> [REQUEST]: Take every line that has the string "from" and copy it out.

> [DATA SECTION]:
■ ■ ■ ■ ■

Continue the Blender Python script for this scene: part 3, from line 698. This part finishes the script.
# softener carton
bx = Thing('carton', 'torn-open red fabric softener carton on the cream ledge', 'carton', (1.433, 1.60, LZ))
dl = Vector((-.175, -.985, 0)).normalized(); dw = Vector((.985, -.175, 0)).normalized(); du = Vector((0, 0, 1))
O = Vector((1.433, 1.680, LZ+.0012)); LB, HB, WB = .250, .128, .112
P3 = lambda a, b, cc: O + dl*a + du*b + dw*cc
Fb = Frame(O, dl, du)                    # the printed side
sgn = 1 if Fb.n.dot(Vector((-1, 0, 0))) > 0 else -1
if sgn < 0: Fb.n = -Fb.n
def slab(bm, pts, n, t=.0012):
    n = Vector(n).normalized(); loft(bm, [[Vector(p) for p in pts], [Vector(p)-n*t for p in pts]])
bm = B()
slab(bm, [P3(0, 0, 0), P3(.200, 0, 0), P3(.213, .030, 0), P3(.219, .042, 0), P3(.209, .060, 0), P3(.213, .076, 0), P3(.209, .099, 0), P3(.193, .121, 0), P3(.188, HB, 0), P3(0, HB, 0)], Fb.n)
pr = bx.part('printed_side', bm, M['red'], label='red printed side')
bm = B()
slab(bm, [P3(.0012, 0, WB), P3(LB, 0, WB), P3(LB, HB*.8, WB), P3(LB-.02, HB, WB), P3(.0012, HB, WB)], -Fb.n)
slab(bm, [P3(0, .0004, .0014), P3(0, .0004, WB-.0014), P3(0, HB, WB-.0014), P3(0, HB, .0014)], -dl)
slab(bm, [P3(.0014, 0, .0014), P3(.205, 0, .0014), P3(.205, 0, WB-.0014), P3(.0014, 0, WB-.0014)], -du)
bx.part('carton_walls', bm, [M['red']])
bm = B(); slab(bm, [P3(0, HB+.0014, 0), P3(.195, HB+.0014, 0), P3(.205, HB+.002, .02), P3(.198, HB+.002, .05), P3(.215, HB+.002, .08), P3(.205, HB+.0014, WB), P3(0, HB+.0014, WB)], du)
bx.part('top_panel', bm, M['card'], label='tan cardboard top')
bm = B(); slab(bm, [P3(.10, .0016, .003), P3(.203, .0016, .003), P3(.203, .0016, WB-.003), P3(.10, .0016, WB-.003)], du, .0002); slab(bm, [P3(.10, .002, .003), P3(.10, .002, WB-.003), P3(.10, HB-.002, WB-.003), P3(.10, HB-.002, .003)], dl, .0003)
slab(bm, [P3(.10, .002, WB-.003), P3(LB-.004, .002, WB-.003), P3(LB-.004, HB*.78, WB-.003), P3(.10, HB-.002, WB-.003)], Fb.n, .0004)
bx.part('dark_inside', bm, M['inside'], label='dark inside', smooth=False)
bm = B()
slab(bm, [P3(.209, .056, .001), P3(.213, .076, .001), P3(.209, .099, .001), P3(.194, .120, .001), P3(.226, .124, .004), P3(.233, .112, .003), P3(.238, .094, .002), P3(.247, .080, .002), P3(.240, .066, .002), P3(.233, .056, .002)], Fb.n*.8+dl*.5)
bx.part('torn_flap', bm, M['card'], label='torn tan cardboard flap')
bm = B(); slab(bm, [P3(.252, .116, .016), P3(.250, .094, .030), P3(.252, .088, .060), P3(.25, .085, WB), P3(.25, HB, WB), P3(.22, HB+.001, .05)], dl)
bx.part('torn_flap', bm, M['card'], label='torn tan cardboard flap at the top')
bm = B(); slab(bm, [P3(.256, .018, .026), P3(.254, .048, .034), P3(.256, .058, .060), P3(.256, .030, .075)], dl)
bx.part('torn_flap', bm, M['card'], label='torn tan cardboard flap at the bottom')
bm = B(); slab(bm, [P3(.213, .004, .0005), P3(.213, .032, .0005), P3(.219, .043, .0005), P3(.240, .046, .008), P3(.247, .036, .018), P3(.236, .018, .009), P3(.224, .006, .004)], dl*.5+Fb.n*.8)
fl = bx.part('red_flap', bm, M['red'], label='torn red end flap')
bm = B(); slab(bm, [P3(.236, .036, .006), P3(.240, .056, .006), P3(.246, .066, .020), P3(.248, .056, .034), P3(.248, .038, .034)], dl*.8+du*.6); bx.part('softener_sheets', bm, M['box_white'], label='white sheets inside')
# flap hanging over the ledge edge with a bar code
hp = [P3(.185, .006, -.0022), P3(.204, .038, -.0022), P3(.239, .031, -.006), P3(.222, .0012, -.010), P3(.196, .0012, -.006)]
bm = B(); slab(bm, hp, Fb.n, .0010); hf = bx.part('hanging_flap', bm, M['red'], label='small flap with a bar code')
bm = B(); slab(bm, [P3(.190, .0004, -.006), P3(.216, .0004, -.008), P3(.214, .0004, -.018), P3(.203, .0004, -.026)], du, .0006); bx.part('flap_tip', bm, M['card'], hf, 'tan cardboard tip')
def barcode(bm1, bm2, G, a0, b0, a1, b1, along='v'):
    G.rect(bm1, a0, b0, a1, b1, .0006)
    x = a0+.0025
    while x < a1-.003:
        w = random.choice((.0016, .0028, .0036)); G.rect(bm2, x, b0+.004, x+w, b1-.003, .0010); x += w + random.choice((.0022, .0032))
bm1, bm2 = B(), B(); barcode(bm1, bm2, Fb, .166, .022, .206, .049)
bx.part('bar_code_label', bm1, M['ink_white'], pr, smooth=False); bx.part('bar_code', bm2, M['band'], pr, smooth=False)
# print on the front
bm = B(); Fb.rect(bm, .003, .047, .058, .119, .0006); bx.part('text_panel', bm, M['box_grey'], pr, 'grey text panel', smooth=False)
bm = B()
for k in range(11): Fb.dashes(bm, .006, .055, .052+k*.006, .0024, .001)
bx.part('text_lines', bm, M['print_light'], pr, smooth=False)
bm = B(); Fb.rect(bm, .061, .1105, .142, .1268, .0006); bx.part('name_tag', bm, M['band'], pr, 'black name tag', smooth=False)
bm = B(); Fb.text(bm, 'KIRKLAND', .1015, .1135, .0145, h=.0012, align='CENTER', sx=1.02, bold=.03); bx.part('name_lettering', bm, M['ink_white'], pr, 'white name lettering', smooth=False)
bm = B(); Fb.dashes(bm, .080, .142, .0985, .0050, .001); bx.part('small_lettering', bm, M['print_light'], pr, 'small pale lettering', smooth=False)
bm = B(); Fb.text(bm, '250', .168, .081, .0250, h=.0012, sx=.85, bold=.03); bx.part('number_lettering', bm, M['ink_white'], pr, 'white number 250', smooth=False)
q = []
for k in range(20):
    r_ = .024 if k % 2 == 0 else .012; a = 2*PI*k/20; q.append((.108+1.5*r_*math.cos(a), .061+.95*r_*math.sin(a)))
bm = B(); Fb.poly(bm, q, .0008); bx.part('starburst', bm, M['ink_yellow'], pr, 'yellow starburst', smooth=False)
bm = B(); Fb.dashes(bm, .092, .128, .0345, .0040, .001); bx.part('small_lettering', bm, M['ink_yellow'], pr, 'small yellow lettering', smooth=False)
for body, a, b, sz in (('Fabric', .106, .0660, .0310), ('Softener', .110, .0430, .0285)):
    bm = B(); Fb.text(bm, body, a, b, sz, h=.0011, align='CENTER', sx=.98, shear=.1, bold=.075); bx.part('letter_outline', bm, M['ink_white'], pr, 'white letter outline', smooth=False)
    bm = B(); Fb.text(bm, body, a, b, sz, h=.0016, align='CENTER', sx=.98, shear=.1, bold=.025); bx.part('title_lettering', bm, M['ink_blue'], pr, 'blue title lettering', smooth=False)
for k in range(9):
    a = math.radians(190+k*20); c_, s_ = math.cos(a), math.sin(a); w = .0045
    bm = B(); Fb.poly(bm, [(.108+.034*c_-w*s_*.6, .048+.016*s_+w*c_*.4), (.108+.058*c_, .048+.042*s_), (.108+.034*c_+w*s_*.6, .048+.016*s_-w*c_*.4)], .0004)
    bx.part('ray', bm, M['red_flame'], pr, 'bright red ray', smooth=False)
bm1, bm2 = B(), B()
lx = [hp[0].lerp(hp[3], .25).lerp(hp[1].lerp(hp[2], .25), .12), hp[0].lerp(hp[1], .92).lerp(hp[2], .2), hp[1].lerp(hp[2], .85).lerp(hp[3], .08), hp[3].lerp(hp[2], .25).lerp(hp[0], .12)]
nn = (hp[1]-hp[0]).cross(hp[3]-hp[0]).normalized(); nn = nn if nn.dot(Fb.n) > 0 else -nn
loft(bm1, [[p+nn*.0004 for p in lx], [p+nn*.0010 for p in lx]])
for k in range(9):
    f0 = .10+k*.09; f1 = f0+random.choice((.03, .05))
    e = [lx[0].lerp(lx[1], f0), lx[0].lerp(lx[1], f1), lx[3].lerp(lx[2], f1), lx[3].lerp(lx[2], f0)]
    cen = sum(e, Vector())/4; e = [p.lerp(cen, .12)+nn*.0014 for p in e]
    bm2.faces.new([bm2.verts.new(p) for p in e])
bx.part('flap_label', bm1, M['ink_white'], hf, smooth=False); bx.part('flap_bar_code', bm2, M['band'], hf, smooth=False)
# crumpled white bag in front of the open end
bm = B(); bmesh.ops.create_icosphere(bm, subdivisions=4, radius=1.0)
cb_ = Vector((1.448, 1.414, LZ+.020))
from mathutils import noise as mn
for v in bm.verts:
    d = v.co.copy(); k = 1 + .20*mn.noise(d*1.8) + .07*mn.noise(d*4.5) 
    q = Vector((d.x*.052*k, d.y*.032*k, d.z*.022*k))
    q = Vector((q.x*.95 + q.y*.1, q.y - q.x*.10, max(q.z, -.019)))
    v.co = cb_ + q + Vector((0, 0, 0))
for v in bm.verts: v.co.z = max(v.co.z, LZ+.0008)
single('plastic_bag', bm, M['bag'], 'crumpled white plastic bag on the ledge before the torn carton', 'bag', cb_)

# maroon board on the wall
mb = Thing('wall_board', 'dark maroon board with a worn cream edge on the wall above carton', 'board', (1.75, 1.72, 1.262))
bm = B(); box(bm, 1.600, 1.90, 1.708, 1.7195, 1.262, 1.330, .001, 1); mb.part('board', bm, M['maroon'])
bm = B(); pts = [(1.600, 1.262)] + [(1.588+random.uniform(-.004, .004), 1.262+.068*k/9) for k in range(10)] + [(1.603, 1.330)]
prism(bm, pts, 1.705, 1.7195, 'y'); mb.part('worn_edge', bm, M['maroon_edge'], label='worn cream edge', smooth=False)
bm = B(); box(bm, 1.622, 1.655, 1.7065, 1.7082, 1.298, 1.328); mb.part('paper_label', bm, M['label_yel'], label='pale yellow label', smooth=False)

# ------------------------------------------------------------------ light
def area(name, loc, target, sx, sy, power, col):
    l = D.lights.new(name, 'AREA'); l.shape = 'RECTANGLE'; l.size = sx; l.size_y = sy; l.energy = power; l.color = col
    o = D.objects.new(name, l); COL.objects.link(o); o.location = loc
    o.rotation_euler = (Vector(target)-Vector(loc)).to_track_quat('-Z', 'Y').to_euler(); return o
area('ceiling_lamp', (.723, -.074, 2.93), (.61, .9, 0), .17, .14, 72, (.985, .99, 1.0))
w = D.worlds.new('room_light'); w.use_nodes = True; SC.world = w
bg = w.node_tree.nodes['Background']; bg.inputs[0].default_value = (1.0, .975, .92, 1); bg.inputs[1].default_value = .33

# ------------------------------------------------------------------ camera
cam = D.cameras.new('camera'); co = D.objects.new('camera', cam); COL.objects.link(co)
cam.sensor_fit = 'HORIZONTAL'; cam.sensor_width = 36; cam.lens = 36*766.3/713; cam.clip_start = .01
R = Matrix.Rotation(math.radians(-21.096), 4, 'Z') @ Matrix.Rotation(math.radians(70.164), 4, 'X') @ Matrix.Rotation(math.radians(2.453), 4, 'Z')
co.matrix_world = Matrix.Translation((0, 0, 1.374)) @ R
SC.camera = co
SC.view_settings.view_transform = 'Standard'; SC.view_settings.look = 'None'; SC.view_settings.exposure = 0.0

■ ■ ■ ■ ■

> [SOLVED EXERCISE]:
Continue the Blender Python script for this scene: part 3, from line 698. This part finishes the script.
from mathutils import noise as mn